Although not as eventful as the premiere and the aftermath that followed, “Taking Sides” benefits from going nuclear. The three-week time jump allows us to join a character change already in progress, and the disarray that concludes the episode successfully felt like the result of choices made by characters as opposed to choices made by producers. In all cases, Jenna and those around her asserted themselves in this episode, leaving a path forward that is just as messy as a breakup but with greater separation to allow some characters—and thus the show as a whole—to grow.
Stray observations:
- My one more substantial gripe with the episode was just how cruel Jenna was to Tamara and Ming. I understand that these are likely various things she’s felt about them that she’s overlooked in their friendship, and I already anticipate some discussion about how this is very much something a teenaged girl would do in the heat of the moment, but something about that phone call seemed more conveniently awful than naturally cruel.
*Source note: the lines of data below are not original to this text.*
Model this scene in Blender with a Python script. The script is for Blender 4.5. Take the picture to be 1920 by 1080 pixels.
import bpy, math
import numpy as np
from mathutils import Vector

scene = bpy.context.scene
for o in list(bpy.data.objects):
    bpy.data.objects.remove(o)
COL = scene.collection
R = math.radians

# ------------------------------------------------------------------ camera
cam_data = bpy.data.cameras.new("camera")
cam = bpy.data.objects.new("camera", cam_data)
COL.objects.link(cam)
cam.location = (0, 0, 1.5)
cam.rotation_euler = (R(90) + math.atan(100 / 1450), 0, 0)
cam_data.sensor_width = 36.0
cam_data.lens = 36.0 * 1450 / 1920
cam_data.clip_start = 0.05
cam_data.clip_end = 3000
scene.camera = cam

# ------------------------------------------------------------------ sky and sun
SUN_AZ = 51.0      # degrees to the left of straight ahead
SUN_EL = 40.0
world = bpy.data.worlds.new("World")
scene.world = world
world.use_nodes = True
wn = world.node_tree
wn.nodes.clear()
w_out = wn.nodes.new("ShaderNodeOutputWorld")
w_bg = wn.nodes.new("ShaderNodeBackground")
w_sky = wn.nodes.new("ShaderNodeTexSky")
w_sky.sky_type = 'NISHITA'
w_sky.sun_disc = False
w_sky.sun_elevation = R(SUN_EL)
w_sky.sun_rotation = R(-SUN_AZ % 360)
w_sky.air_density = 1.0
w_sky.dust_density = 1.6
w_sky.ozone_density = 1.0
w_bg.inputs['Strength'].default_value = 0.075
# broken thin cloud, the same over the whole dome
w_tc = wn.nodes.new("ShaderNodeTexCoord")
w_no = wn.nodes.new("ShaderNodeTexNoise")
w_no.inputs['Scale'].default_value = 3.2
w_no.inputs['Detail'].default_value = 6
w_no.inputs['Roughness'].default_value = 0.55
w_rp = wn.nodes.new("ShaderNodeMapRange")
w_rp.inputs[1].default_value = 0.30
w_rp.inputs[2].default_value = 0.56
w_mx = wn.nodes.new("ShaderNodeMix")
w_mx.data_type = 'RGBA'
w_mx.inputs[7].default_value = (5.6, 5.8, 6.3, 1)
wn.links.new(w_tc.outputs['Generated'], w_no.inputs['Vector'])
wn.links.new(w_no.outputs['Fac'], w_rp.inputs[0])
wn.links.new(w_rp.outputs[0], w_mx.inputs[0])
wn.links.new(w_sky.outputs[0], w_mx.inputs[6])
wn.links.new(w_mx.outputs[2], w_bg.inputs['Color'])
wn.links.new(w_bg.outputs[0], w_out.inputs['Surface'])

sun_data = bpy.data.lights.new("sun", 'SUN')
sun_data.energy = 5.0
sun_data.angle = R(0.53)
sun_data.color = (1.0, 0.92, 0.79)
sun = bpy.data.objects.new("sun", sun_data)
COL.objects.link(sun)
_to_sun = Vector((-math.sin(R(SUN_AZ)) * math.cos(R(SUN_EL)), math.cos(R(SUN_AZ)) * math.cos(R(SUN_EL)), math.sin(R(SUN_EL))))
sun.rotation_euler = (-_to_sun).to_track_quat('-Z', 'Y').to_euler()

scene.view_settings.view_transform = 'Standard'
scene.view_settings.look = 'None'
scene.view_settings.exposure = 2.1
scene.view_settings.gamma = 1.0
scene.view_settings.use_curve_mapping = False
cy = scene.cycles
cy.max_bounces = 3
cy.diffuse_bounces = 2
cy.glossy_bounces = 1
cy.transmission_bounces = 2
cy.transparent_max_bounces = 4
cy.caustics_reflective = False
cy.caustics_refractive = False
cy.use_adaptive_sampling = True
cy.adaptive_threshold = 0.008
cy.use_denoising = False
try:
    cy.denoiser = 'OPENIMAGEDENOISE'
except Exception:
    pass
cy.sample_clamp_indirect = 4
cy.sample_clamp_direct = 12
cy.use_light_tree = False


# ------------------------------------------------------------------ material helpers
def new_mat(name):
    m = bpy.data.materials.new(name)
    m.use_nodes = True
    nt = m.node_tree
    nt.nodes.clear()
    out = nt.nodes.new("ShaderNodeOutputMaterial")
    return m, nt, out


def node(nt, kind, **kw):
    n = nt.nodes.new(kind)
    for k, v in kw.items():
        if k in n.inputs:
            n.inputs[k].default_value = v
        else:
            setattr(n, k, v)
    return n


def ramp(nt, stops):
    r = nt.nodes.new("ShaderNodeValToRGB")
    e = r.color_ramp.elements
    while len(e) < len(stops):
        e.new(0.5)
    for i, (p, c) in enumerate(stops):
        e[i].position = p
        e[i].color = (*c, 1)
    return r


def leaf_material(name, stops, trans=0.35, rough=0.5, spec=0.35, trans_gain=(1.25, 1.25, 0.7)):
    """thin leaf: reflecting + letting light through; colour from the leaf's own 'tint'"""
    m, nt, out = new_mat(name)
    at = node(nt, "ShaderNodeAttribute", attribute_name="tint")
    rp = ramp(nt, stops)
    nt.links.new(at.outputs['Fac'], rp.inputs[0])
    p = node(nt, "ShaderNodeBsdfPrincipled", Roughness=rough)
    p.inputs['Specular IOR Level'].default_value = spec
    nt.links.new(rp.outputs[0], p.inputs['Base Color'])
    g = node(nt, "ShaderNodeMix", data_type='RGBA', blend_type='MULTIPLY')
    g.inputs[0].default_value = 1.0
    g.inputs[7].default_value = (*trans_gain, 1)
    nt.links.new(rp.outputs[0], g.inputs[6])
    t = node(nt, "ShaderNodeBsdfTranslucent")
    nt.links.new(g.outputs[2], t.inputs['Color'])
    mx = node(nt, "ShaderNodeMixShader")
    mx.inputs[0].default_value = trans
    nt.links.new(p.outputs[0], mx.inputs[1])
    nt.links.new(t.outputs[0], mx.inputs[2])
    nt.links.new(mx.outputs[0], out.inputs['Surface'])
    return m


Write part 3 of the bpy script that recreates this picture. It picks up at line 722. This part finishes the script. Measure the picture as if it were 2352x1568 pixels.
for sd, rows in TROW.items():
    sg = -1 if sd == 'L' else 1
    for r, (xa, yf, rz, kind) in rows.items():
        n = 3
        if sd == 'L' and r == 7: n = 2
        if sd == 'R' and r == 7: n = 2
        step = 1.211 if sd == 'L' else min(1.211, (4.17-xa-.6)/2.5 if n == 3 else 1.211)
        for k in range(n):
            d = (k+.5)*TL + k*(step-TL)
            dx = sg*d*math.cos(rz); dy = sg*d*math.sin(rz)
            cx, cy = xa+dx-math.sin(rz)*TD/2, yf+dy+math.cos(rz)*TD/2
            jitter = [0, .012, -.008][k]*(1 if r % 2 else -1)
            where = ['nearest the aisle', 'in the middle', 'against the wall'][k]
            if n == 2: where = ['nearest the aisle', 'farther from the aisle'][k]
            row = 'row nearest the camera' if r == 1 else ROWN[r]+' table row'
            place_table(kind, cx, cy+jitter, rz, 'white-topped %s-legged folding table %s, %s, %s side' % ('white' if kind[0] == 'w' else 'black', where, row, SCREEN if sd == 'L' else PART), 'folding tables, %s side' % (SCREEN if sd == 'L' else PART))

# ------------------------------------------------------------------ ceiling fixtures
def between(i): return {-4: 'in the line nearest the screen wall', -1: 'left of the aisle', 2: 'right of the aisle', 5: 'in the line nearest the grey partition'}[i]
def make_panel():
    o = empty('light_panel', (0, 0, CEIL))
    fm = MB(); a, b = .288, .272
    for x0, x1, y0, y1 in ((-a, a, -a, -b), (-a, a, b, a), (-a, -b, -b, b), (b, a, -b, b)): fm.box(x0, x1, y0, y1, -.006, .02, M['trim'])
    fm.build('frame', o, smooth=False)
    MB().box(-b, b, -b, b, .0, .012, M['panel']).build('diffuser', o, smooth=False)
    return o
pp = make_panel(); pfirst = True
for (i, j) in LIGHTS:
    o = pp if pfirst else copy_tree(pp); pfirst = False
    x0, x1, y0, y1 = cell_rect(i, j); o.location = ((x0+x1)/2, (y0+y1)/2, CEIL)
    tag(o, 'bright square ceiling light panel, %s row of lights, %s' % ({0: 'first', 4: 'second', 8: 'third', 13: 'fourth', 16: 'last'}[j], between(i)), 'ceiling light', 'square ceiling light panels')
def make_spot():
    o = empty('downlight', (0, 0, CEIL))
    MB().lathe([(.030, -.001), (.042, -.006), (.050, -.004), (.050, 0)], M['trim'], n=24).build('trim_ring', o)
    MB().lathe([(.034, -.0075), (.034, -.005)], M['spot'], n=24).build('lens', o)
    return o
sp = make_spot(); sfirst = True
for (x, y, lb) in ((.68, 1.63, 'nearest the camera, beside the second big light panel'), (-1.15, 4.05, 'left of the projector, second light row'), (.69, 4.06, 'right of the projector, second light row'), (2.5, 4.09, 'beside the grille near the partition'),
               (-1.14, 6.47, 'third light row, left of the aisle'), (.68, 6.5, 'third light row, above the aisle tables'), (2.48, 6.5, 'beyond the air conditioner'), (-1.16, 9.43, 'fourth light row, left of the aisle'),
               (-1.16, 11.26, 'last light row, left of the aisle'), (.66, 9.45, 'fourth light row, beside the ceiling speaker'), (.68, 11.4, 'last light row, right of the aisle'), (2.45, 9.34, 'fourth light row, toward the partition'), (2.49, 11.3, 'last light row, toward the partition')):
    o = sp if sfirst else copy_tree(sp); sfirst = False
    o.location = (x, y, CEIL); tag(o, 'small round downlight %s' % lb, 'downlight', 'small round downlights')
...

It was the one point where the episode felt like it was working too hard to reach its conclusion.
- Jenna’s attempt to paint Collin as “the unfortunate victim of some bad press” made me proud to have been in any way a contributor to that bad press. Because Collin remains the worst, even when he’s not doing anything objectionable.
- “If you ever kill me, I’ll only hope you keep our murder baby”—I had never entirely forgotten about Austin, but it was always in the context of “When is Sadie getting a storyline? Oh, and what happened to that awkward kid who flirted with her?” I’m not totally sold on the nuance of the character’s personality quirks (which I’m reading as autism spectrum but could be something else entirely), but I continue to find the dynamic with Sadie enjoyable.
- “I punch the guy one time and you Chris Brown-ify me”—I liked the way we got to see Tamara downplaying her feelings about Collin early in the episode and then revealing that defense mechanism later on.
- “Were they serving Cray Poupon at your barbecue?”—I also liked the way Tamara used “Cray” in place of “Grey” to make a clever pun, as she is wont to do.
- The next time I need to forcibly keep two people apart for some strange reason—this crops up less often when you’re no longer in high school—I’m going to cite a dew allergy.
- What Anne Hathaway movie do we think Sadie and Matty were watching? I’m hoping it was Rachel Getting Married.
- Anyone watching the reality show casting interview webisodes on MTV.com? Thoughts?